Ruscon adds a Saint Petersburg→China sea option: first sailing date, ports, transit time
What changed
Ruscon reported a new sea service for shipping containers from Saint Petersburg to China. The first sailing is stated to depart on 29 October 2025 from the Petrolesport terminal in the Big Port of Saint Petersburg, heading to the Chinese ports of Taicang and Nansha. The stated transit time is up to 45 days. The source also notes the vessel Honfu (nearly 4,000 TEU) and that Ruscon purchased part of the vessel’s capacity and ships under its own bill of lading.
Why forwarders are paying attention
For China-focused forwarders, Russia→China export legs matter for two practical reasons: (1) they create backhaul opportunities that can stabilize equipment availability and reduce empty repositioning, and (2) they give Russian exporters a clearer “window” from the North-West. Even if your core business is China→Russia imports, backhaul options often influence your end-to-end operational stability.
Operational impact (time / cost / risk)
Time: the first sailing date (29 Oct 2025) and a stated transit ceiling (≤45 days) provide a concrete planning anchor for export programs from the North-West.
Cost: freight rates and service terms are not disclosed; forwarders should validate surcharges, equipment terms, and cut-offs.
Risk: early sailings of new services often face “teething issues” (cut-off discipline, documentation rhythm, terminal dwell variance) before performance stabilizes.
Who should care most
• Chinese forwarders coordinating Russia export legs or triangular flows
• Shippers exporting from North-West Russia to China (Taicang/Nansha-oriented supply chains)
• Operators who need predictable sailing windows to avoid storage and rollovers
How to use the service without surprises
- Get the operating rules upfront: booking confirmation, document cut-offs, gate-in cut-offs, equipment terms, cargo restrictions.
- Pilot the first/second sailing and track the real SLA: booking confirmation speed, terminal dwell, documentation friction.

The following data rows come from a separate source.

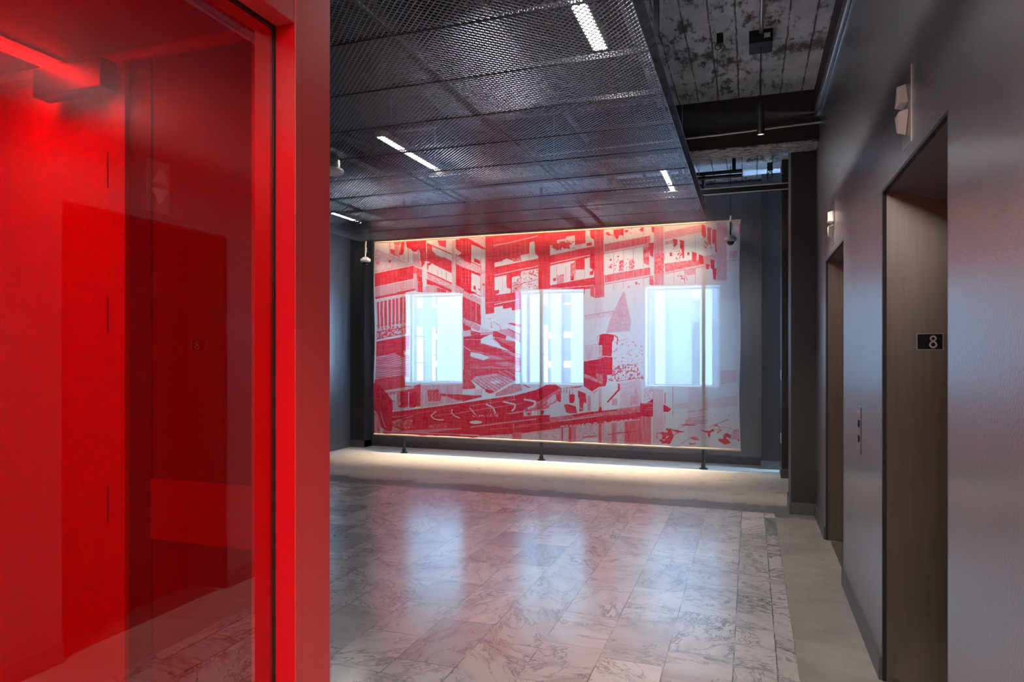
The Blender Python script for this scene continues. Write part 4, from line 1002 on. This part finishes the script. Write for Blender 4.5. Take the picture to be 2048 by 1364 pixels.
lantern(5.27, 2.355, 'up and down arrow lantern on a steel plate above the farther lift opening')
e_ = empty('call_panel', (XR, 4.04, 1.04)); tag(e_, 'narrow steel lift call panel with two buttons between the two lift openings', 'call panel')
pl = MB().box(-.006, 0, -.055, .055, -.125, .125).build('face_plate', M['dsteel'], e_, bevel=.001)
for z in (.035, -.045):
    MB().box(-.012, -.006, -.018, .018, z - .018, z + .018).build('button', M['blackm'], e_, bevel=.002)
MB().box(-.007, -.006, -.012, .012, .095, .107).build('keyhole', M['white'], e_)
# floor number sign on the splayed jamb
ang = math.atan2(-.048, .80 - XR - .017)
e_ = empty('floor_sign', (.726, 3.40 - .012 - .048 * (.726 - .567) / .233 - .0012, CH + .0485), ang); tag(e_, 'small black floor-number plate reading 8 on the lift jamb', 'sign')
MB().box(-.047, .047, -.002, 0, -.0335, .0335).build('plate', mat('sign_plate_black', (.004, .004, .004), .6, spec=.15), e_)
fr_ = MB()
for q in ((-.049, .049, .0325, .0355), (-.049, .049, -.0355, -.0325), (-.049, -.046, -.0355, .0355), (.046, .049, -.0355, .0355)): fr_.box(q[0], q[1], -.004, 0, q[2], q[3])
fr_.build('frame', M['dsteel'], e_)
dg = MB()
def ring(cx_, cz, rx, rz, w, n=28):
    b0 = len(dg.v)
    for k in range(n):
        t_ = 2 * math.pi * k / n
        for (q, yy) in ((w, -.0045), (-w, -.0045), (-w, -.002), (w, -.002)): dg.v.append((cx_ + (rx + q) * math.cos(t_), yy, cz + (rz + q) * math.sin(t_)))
    for k in range(n):
        a = b0 + k * 4; b = b0 + ((k + 1) % n) * 4
        for j in range(4): dg.f.append((a + j, a + (j + 1) % 4, b + (j + 1) % 4, b + j))
ring(.012, .0135, .0095, .0095, .0032); ring(.012, -.0125, .0115, .012, .0034)
dg.build('numeral_eight', mat('sign_numeral_grey', (.33, .31, .30), .5), e_)
for z, lab in ((1.195, 'white light switch plate on the side of the dark column at the back'), (.45, 'white socket plate low on the side of the dark column at the back')):
    o = MB().box(.333, .342, 8.6, 8.68, z - .058, z + .058).build('switch_plate', M['white'], bevel=.001); tag(o, lab, 'wall plate')

# ------------------------------------------------------------------ red glazed partition on the left
GXP, GYE = -1.25, 1.576           # glass plane and far end
PXF = -1.183                      # face of the frame towards the lobby
ZHD = 2.357
fr0 = empty('red_frame_post', (PXF, GYE, 0)); fr0['kind'] = 'thing'; tag(fr0, 'tall red metal frame post and header around the red glass', 'frame')
def kp(o): return keep(o, fr0)
kp(MB().box(-1.33, PXF, GYE + .03, 1.742, 0, SLAB).build('post_cover', M['redframe'], bevel=.002))
kp(MB().box(-1.33, PXF + .0015, GYE, GYE + .0295, 0, SLAB).build('post_edge', M['redframe'], bevel=.001))
kp(MB().box(GXP + .004, PXF - .001, GYE - .0015, GYE - .0002, 0, ZHD - .0005).build('inner_return', M['redtrim_glow']))  # bounced red light painted in as a brighter face
kp(MB().box(GXP - .01, GXP + .003, GYE - .008, GYE - .0002, 0, ZHD).build('gasket', M['black']))
kp(MB().box(-1.33, PXF, YB, GYE - .001, ZHD, ZHD + .085).build('header', M['redframe'], bevel=.001))
kp(MB().box(GXP - .004, GXP + .006, YB, GYE - .002, ZHD - .009, ZHD - .0002).build('header_gasket', M['black']))
o = MB().box(GXP - .012, GXP, YB + .02, GYE - .01, .012, ZHD - .01).build('glass_pane', M['redglass']); tag(o, 'tall sheet of glossy red tinted glass mirroring the lift lobby', 'glass')
o = MB().box(-1.30, GXP, YB, GYE - .001, ZHD + .086, SLAB).build('transom_panel', M['redtrim_glow']); tag(o, 'red panel filling the space above the red frame header', 'panel')
o = MB().box(-1.30, PXF + .002, YB, GYE - .001, 0, .012).build('floor_track', M['blackm']); tag(o, 'dark metal floor track under the red glass', 'track')

# vestibule behind the glass, added with its strip light to make it glow
VZ = 2.42
struct('wall_vestibule_far', MB().box(XL, -1.335, 1.70, 1.78, 0, SLAB), M['room'])
struct('wall_vestibule_left', MB().box(-3.6, -3.5, YB, 1.70, 0, SLAB), M['room'])
struct('vestibule_ceiling', MB().box(-3.5, -1.335, YB, 1.70, VZ, VZ + .05), M['roommid'])
d3 = struct('door_3', MB().box(-2.92, -1.99, 1.69, 1.70, .01, 2.2), M['room'])
for z in (2.2 - .15, 1.575, .955, .30):
    MB().tube([(-1.985, 1.685, z - .058), (-1.985, 1.685, z + .058)], .012, 10).build('hinge', M['black'], d3, smooth=True)
MB().box(-2.23, -1.93, 1.60, 1.66, 2.29, 2.385).build('door_closer', M['blackm'], d3, bevel=.004)
struct('trim_1', MB().box(-1.97, -1.90, 1.662, 1.70, 0, VZ), M['room'])
struct('trim_2', MB().box(-1.80, -1.335, 1.68, 1.70, 0, VZ), M['roomdark'])
struct('trim_5', MB().box(-1.895, -1.805, 1.675, 1.70, 0, VZ), M['black'])
struct('trim_4', MB().box(-1.80, -1.335, 1.67, 1.68, .86, 1.05), M['roommid'])  # lighter grey band across the dark wall
struct('trim_3', MB().box(-3.5, -1.335, 1.66, 1.70, VZ - .03, VZ), M['room'])
e_ = empty('vestibule_glow_light', (-2.20, .8, VZ - .012)); tag(e_, 'long strip light added on the ceiling behind the red glass for its glow', 'ceiling light')
MB().box(-.05, .05, -1.4, .86, .004, .012).build('housing', M['white'], e_); MB().box(-.04, .04, -1.38, .84, 0, .004).build('diffuser', M['vest'], e_)
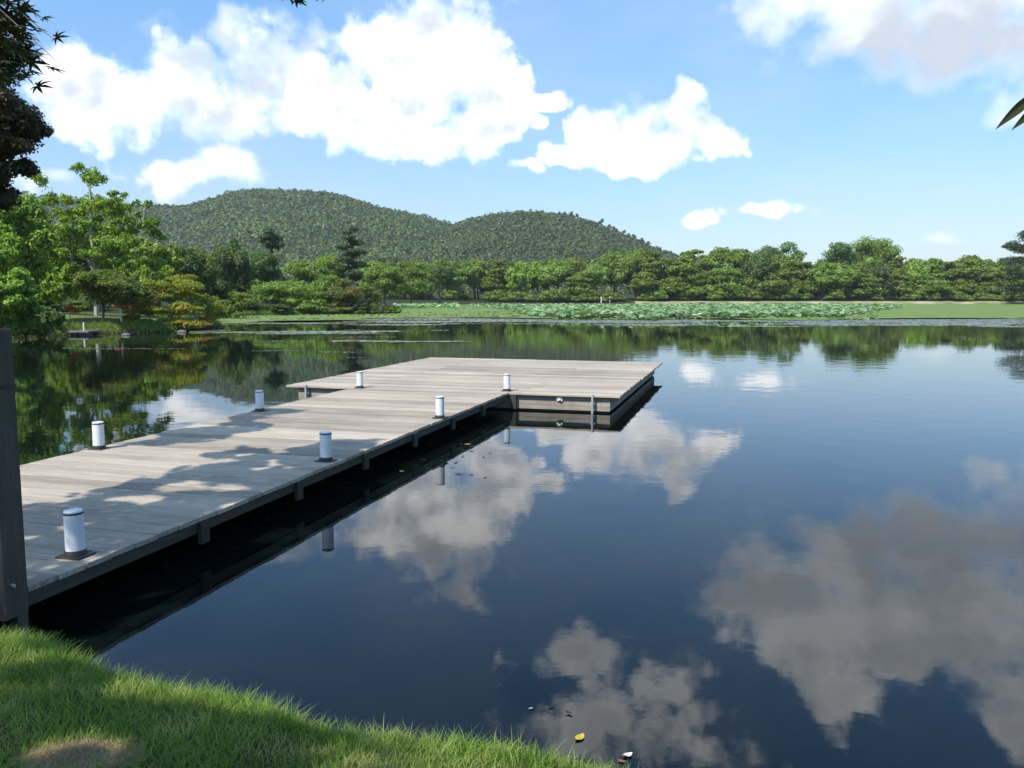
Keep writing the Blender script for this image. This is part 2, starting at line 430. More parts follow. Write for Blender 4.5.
g = grid_mesh('ground', xs, ys, lambda P: ground_z(P), M['ground']); tag(g, kind='structure')
wv = [(-700,-200,0),(700,-200,0),(700,340,0),(-700,340,0)]
wt = mesh_np('water', wv, [[0,1,2,3]], M['water']); tag(wt, kind='structure')

# near bank, fine mesh, over the coarse ground
LIP = np.array([(-9,4.9),(-6,5.0),(-3.4,4.75),(-2.76,4.55),(-2.1,4.15),(-1.75,4.0),(-.85,3.62),(-.28,3.46),(.1,3.36),(.47,3.2),(.85,2.85),(1.2,2.1),(1.6,1.0),(2.4,-1),(4,-4)])
def lip_y(x): return np.interp(x, LIP[:,0], LIP[:,1])
def bank_z(P):
    x, y = P[...,0], P[...,1]
    s = (lip_y(x)-y)*.86           # inside distance to the lip
    n = fbm(np.stack([x*1.6, y*1.6, 0*x], -1), 4)-.5
    top = .72 + .03*np.clip(s, 0, 3) + n*.10 + .10*np.clip(-x/3,0,1)*0
    z = np.where(s > 0, top - .12*np.exp(-(s/.12)), top-.12 + s*2.1 + n*.25*np.clip(-s*4,0,1))
    return np.maximum(z, -.9)
bx = np.arange(-8, 3.2, .05); by = np.arange(-1.5, 5.6, .05)
bk = grid_mesh('grass_bank_ground', bx, by, bank_z, M['bankearth']); tag(bk, kind='structure'); bk.name = 'bank'

# ------------------------------------------------------------------ grass blades
def blades(n, pos, h, w, lean, mat_, name, segs=2, seed=1, droop=1.0):
    r = np.random.default_rng(seed)
    ang = r.random(n)*2*np.pi; la = r.random(n)*2*np.pi
    side = np.stack([np.cos(ang), np.sin(ang), 0*ang], -1)
    ld = np.stack([np.cos(la), np.sin(la), 0*la], -1)
    V = []
    for k in range(segs+1):
        tt = k/segs
        c = pos + np.array((0,0,1))*(h*tt*(1-.25*droop*tt*np.clip(lean,0,1)))[:,None] + ld*(lean*h*tt*tt)[:,None]
        ww = (w*(1-tt*.9) if k < segs else w*.04)[:,None]*.5 if True else None
        V.append(c-side*ww); V.append(c+side*ww)
    V = np.stack(V, 1)                      # n, 2(segs+1), 3
    m_ = 2*(segs+1)
    base = (np.arange(n)*m_)[:,None]
    Fs = [np.concatenate([base+2*k, base+2*k+1, base+2*k+3, base+2*k+2], 1) for k in range(segs)]
    Fq = np.stack(Fs, 1).reshape(-1, 4)
    return mesh_np(name, V.reshape(-1,3), Fq, mat_)
def scatter_bank(n, seed, x0=-4.6, x1=1.35, depth=2.6):
    r = np.random.default_rng(seed)
    x = x0+(x1-x0)*r.random(n); s = -.28 + (depth+.28)*r.random(n)**1.15
    y = lip_y(x)-s/.86
    z = bank_z(np.stack([x, y], -1))
    return np.stack([x, y, z], -1), s
N = 150000
P, s = scatter_bank(N, 11)
cl = fbm(P*2.2+5, 3)
dirt = np.array(at(78,748,.78))
dd = np.hypot((P[:,0]-dirt[0])/.22, (P[:,1]-dirt[1])/.12)
keep = ((dd > 1+.4*(cl-.5)) | (np.random.default_rng(3).random(N) < .10)) & (P[:,2] > .05)
P = P[keep]; s = s[keep]; cl = cl[keep]; n = len(P)
r_ = np.random.default_rng(5)
h = (.028+.042*r_.random(n))*(.6+1.0*cl)*(1+.5*np.exp(-((s)/.15)**2))
g = blades(n, P, h, .0035+.0035*r_.random(n), .3+.9*r_.random(n), M['grassblade'], 'grass', 2, 6); tag(g, 'short green lawn grass covering the near bank', 'grass', kind='stuff')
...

- If you manage both import and export legs, look at the “pairing effect”: equipment availability and repositioning logic can matter as much as pure sea transit.
- Quote customers with a realistic buffer until you see stable performance.
Growex comment
New services are easiest to validate early—space is usually available, and you learn the real documentation rhythm before peak load arrives. The main value is predictable windows, not marketing labels.